Births

A person who was born on February 29 may be called a "leapling". In non-leap years they may celebrate their birthday on February 28 or March 1.

For legal purposes, their legal birthdays depend on how different laws count time intervals. In England and Wales the legal birthday of a leapling is February 28 in common years (see Leap Years, above). In Taiwan the legal birthday of a leapling is also February 28 in common years. In both cases, a person born on February 29, 1992 would have legally reached 18 years old on February 28, 2010.

"If a period fixed by weeks, months, and years does not commence from the beginning of a week, month, or year, it ends with the ending of the day which proceeds the day of the last week, month, or year which corresponds to that on which it began to commence.
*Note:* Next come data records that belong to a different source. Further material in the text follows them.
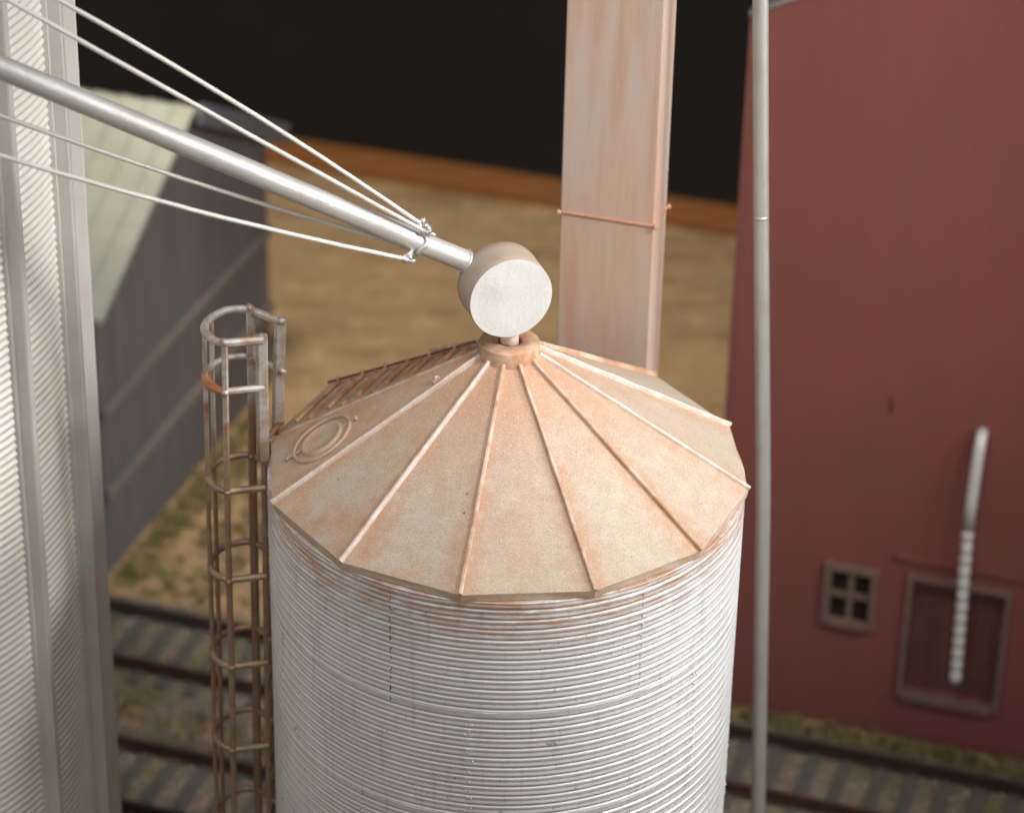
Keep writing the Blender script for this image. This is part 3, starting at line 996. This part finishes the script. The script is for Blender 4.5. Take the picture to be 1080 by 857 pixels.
for i, z in enumerate(hz):
    m = MB()
    w_ = .10 if i == 0 else .085
    up_ = z > 0
    a_in = PA
    b_in = (PB if up_ else PBL)
    # front straight, back straight, then the bent half-round
    m.beam(lean((PA[0] + .02, PA[1] - .03), z), lean(PC, z), w_, w_, (0, 0, 1), .3)
    m.beam(lean((b_in[0], b_in[1]), z), lean(PD, z), w_ * .9, w_, (0, 0, 1), .3)
    m.tube([lean(q, z + (.012 * noise.noise(Vector((i * 2.1, j * .6, 0))))) for j, q in enumerate(arc)], w_ * .52, 10, cap=True)
    for q, s2 in ((PC, .055), (PD, .055), (a_in, .045), (b_in, .055)):
        qq = lean((q[0] + (0.02 if q is PB else 0), q[1] - .02), z + (.03 if i == 0 else .0))
        m.blob(qq, s2, 8, (1, 1, .8), jit=.8)
    h = bpart(m, 'cage_hoop', M['cage'])
    if i == 1:
        h['label'] = 'second hoop of the cage with bright rust on its bend'
        rm = MB()
        rm.tube([lean(q, z) for q in arc[0:6]], .056, 10)
        rm.build('rust_patch', M['cage_rust'], h)
m = MB()
m.tube([(-2.99, .10, .20), (-2.93, .28, .20), (-2.84, .52, .20)], .032, 10)
m.blob((-3.0, .08, .20), .045, 8); m.blob((-2.83, .55, .205), .048, 8)
m.beam((-2.97, .16, .20), (-2.97, .16, .01), .04, .04, (1, 0, 0)); m.beam((-2.86, .48, .20), (-2.86, .48, .03), .04, .04, (1, 0, 0))
bpart(m, 'grab_bar', M['rust_dark'])
# rungs between the rails below the eave
z = -.55
rg0 = None
k = 0
while z > -11:
    m = MB()
    m.tube([lean((PA[0], PA[1]), z), lean(PBL, z)], .022, 8)
    bpart(m, 'ladder_rung', M['cage'])
    z -= .44

# ------------------------------------------------------------------ inclined spout with its end drum
DC = Vector((-.07, -.02, 2.43))
ax = Vector((.33, -.944, 0)).normalized()
sp = thing('grain_spout', 'inclined silver pipe braced by wires and ending in a drum above the bin', 'grain spout', (-.07, -.02, 1.70))
def loc_(p): return Vector(p) - Vector((-.07, -.02, 1.70))
P0, P1 = Vector((-.474, .126, 2.688)), Vector((-5.51, -2.003, 6.002))
dv = (P1 - P0).normalized()
m = MB()
N = 60
start = P0 - dv * .22; end = P1 + dv * 5.5
m.tube([loc_(start.lerp(end, i / N) + Vector((0, 0, .006 * noise.noise(Vector((i * .3, 0, 0)))))) for i in range(N + 1)], .133, 28)
m.build('pipe', M['pipe'], sp)
# drum
RD, LD = .517, .5
u1 = Vector((0, 0, 1)); u2 = ax.cross(u1).normalized()
def drum_ring(r, off, seg=72, wob=0.0):
    return [DC + ax * off + (u2 * math.cos(2 * math.pi * k / seg) + u1 * math.sin(2 * math.pi * k / seg)) * r * (1 + wob * noise.noise(Vector((math.cos(6.283 * k / seg) * 2, math.sin(6.283 * k / seg) * 2, off)))) for k in range(seg)]
seg = 72
def skin(rings, mb, smooth=True):
    vs = [loc_(p) for r in rings for p in r]
    n = len(rings[0])
    mb.add(vs, [(i * n + k, i * n + (k + 1) % n, (i + 1) * n + (k + 1) % n, (i + 1) * n + k) for i in range(len(rings) - 1) for k in range(n)], smooth)
m = MB()
skin([drum_ring(.001, -LD / 2), drum_ring(RD - .02, -LD / 2), drum_ring(RD, -LD / 2 + .02), drum_ring(RD, -.1), drum_ring(RD, .1), drum_ring(RD, LD / 2 - .012), drum_ring(RD - .006, LD / 2 - .002)], m)
dr_ = m.build('drum', M['drum'], sp)
m = MB()
rings = []
for i in range(15):
    r = (RD - .006) * (1 - i / 14) + .0008
    ring_ = drum_ring(r, LD / 2)
    out = []
    for p in ring_:
        q = p - DC
        h = .014 * noise.noise(q * 2.4 + Vector((4.1, 2, 7))) + .035 * math.exp(-((q.dot(u2) - .12) ** 2 + (q.z - .16) ** 2) / .03) * .6
        edge_ = min(1, (RD - .006 - r) / .08)
        out.append(p + ax * h * edge_)
    rings.append(out)
skin(rings, m)
m.build('end_cap', M['drum_face'], dr_)
m = MB(); m.tube([loc_((-.0, -.02, 1.62)), loc_((-.0, -.02, 1.98))], .112, 24); m.build('nipple', M['rib_pale'], dr_)
m = MB()
rg = []
for k in range(20):
    a = 2 * math.pi * k / 20
    s1 = dv.cross(Vector((0, 0, 1))).normalized(); s2 = s1.cross(dv)
    rg.append(loc_(P0 + dv * .10 + (s1 * math.cos(a) + s2 * math.sin(a)) * .137))
m.tube(rg, .018, 8, closed=True, jit=.5); m.build('weld', M['clamp'], dr_)
# clamp
cp = Vector((-1.09, -.135, 3.095))
t_ = (cp - P0).dot(dv); cp = P0 + dv * t_
s1 = dv.cross(Vector((0, 0, 1))).normalized(); s2 = s1.cross(dv)
m = MB()
rg = [loc_(cp + (s1 * math.cos(6.283 * k / 28) + s2 * math.sin(6.283 * k / 28)) * (.150 + .012 * noise.noise(Vector((k, 0, 0)))) + dv * .02 * math.sin(k * .9)) for k in range(28)]
m.tube(rg, .026, 8, closed=True, jit=.4)
wires = [  # far end, sag point, clamp end
    ((-4.944, -1.359, 6.526), (-3.649, -.818, 5.462), (-1.09, -.089, 3.319)),
    ((-5.408, -1.832, 6.704), (-3.609, -1.241, 5.326), (-1.018, -.228, 3.278)),
    ((-5.589, -1.801, 5.347), (-3.67, -1.043, 4.262), (-1.281, -.038, 3.004)),
    ((-5.436, -2.744, 5.31), (-3.595, -1.743, 4.246), (-1.233, -.39, 2.994))]
for a, mm_, b_ in wires:
    b_ = Vector(b_)
    m.blob(loc_(b_), .05, 10, (1.2, .8, .9), jit=1.1)
    m.blob(loc_(b_ + Vector((.05, 0, .03))), .034, 8, (.8, 1.1, 1.2), jit=1.1)
    m.blob(loc_(b_ + dv * -.09), .036, 8, (1.5, .9, .8), jit=1.0)
    m.tube([loc_(b_), loc_(b_.lerp(cp, .6))], .03, 8, jit=.5)
m.build('clamp', M['clamp'], sp)
for a, mid_, b_ in wires:
    a, mid_, b_ = Vector(a), Vector(mid_), Vector(b_)
    # quadratic through the three points
    L1, L2 = (mid_ - a).length, (b_ - mid_).length
    um = L1 / (L1 + L2)
    q = (mid_ - a * (1 - um) ** 2 - b_ * um ** 2) / (2 * um * (1 - um))
    pts = [a + (a - q).normalized() * (5.5 * (1 - i / 8)) for i in range(8)]
    pts += [a * (1 - u) ** 2 + q * 2 * u * (1 - u) + b_ * u ** 2 for u in [i / 40 for i in range(41)]]
    m = MB(); m.tube([loc_(p + Vector((0, 0, .004 * noise.noise(p * 3)))) for p in pts], .027, 12)
    m.build('brace_wire', M['wire'], sp)
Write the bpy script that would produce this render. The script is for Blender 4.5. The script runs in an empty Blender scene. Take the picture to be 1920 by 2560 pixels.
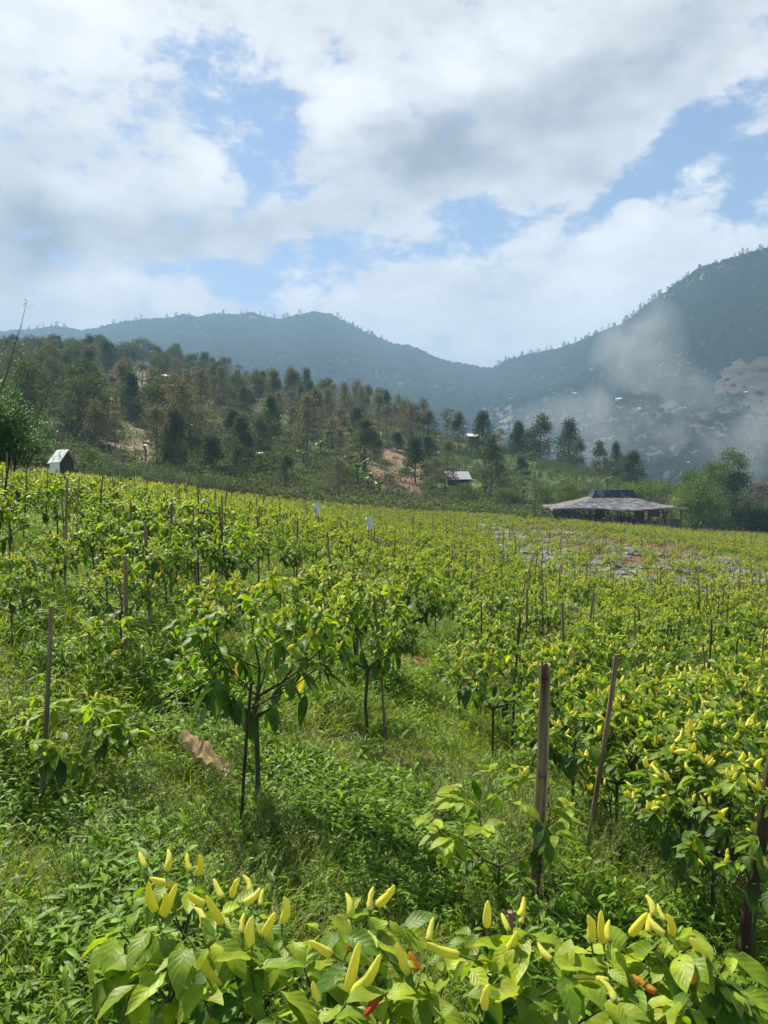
import bpy, math, random
import numpy as np
from mathutils import Vector, Matrix, noise as mnoise
PI = math.pi
RNG = np.random.default_rng(7)
SC = bpy.context.scene
COL = SC.collection
# ------------------------------------------------------------------ camera (picture coordinates are 1920 x 2560)
CAMZ = 1.6
F = 1922.0
HZ = 1165.0
PITCH = math.atan((1280 - HZ) / F)
cp, sp = math.cos(PITCH), math.sin(PITCH)
def ray(X, Y):
    a = (X - 960) / F; b = -(Y - 1280) / F
    return np.array([a, cp + b * sp, -sp + b * cp])
def project(x, y, z):
    z = z - CAMZ
    dep = y * cp - z * sp
    up = y * sp + z * cp
    dep = np.where(dep < 1e-3, 1e-3, dep)
    return 960 + F * x / dep, 1280 - F * up / dep
def at_depth(X, Y, dist):            # point on the ray whose y equals dist
    d = ray(X, Y); return np.array([0, 0, CAMZ]) + d * (dist / d[1])
cam_d = bpy.data.cameras.new('camera'); cam = bpy.data.objects.new('camera', cam_d); COL.objects.link(cam)
cam.location = (0, 0, CAMZ); cam.rotation_euler = (PI / 2 - PITCH, 0, 0)
cam_d.sensor_fit = 'VERTICAL'; cam_d.sensor_height = 24; cam_d.lens = 24 * F / 2560
cam_d.clip_start = 0.05; cam_d.clip_end = 20000
SC.camera = cam

# ------------------------------------------------------------------ numpy noise
def _hash(ix, iy, seed):
    h = (ix.astype(np.int64) * 374761393 + iy.astype(np.int64) * 668265263 + seed * 974634777) & 0x7fffffff
    h = ((h ^ (h >> 13)) * 1274126177) & 0x7fffffff
    return ((h ^ (h >> 16)) & 0xffff) / 65535.0
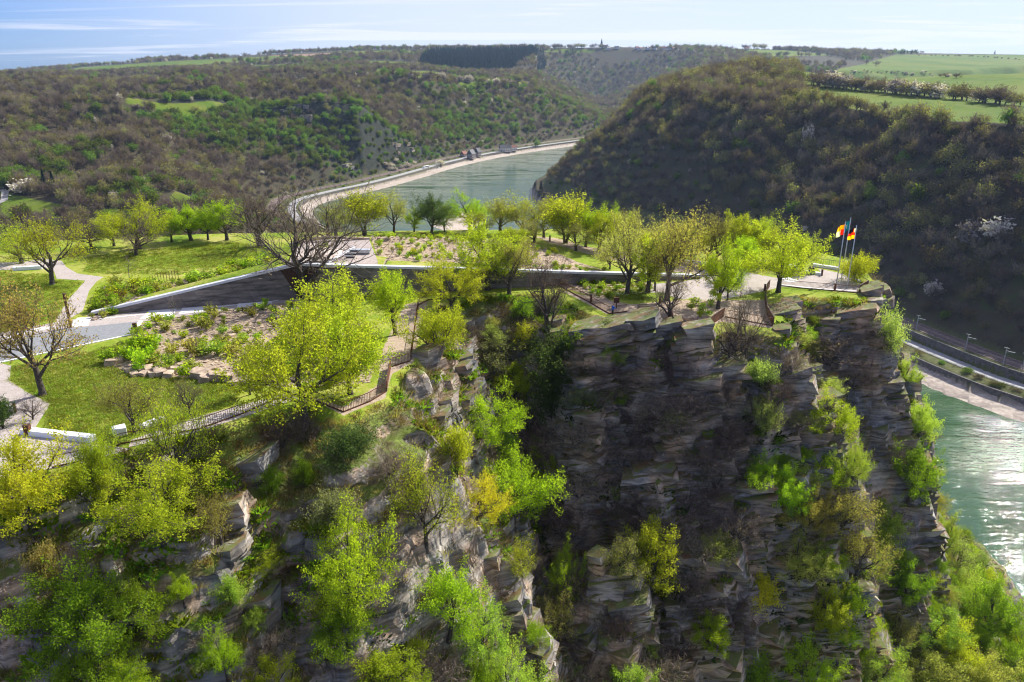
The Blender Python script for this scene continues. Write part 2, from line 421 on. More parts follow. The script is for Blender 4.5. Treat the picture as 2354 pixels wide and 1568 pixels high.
# rock: bedded slate, lichen, moss on upward faces
def rock_mat(name, veg=False):
    m, t, out = newmat(name)
    bed = geopos(t, (.22, .22, 2.1), (0, R(14), 0)); co = geopos(t)
    nb = noise(t, bed, 1.0, 6, .6, .4); nf = noise(t, co, 2.3, 6, .65); nl = noise(t, co, .23, 4)
    c = ramp(t, nb, [(.28, (.056, .049, .042)), (.41, (.165, .147, .126)), (.54, (.285, .26, .226)), (.7, (.42, .395, .355))])
    nm_ = noise(t, co, .34, 3, .5); oi = t.nodes.new('ShaderNodeObjectInfo')
    c = mixc(t, maprange(t, nm_, .38, .62), mixc(t, 1.0, c, (.62, .66, .72), 'MULTIPLY'), mixc(t, 1.0, c, (1.3, 1.25, 1.2), 'MULTIPLY'))
    c = mixc(t, mathn(t, 'MULTIPLY', oi.outputs['Random'], .6), c, mixc(t, 1.0, c, (.7, .66, .62), 'MULTIPLY'))
    c = mixc(t, maprange(t, nl, .42, .66, 0, .8), c, mixc(t, 1.0, c, (1.3, .95, .66), 'MULTIPLY'))
    c = mixc(t, maprange(t, nf, .58, .72, 0, .6), c, (.44, .44, .42))
    g = t.nodes.new('ShaderNodeNewGeometry'); s = t.nodes.new('ShaderNodeSeparateXYZ'); t.links.new(g.outputs['Normal'], s.inputs[0])
    up = mathn(t, 'ADD', s.outputs[2], mathn(t, 'MULTIPLY_ADD', noise(t, co, .9, 4), 1.1, -.55))
    moss = ramp(t, noise(t, co, .6, 4), [(.32, (.16, .07, .022)), (.46, (.13, .115, .03)), (.6, (.10, .14, .02)), (.78, (.17, .15, .06))])
    c = mixc(t, maprange(t, up, .72, .98, 0, .9), c, moss)
    if veg:
        a = getattr_node(t, 'veg'); a = mathn(t, 'ADD', a, mathn(t, 'MULTIPLY_ADD', nf, .8, -.4))
        gr = ramp(t, noise(t, co, .35, 5, .65), [(.3, (.085, .055, .028)), (.42, (.12, .10, .035)), (.52, (.10, .13, .018)), (.66, (.15, .20, .02)), (.8, (.17, .13, .06))])
        c = mixc(t, maprange(t, a, .42, .62), c, gr)
    hgt = mathn(t, 'ADD', mathn(t, 'MULTIPLY', nb, .8), mathn(t, 'MULTIPLY', nf, .35))
    principled(t, out, c, .82, bump(t, hgt, .9, .25), .3); return m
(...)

But if there is no corresponding day in the last month, the period ends with the ending of the last day of the last month.[3]"

There are many instances in children's literature where a person's claim to be only a quarter of their actual age turns out to be based on counting their leap-year birthdays. A similar device is used in the plot of Gilbert and Sullivan's 1879 comic opera The Pirates of Penzance: As a child, Frederic was apprenticed to a band of pirates until the age of 21. Now, having passed his 21st year, he leaves the pirate band and falls in love. However, it turns out that the pirate indenture says that his apprenticeship does not end until his 21st birthday, and since he was born on February 29, that day will not arrive until he is in his eighties, and so he must leave his fiancée and return to the pirates.

The only notable person known to have both been born and died on February 29 was Sir James Wilson (1812-1880), Premier of Tasmania.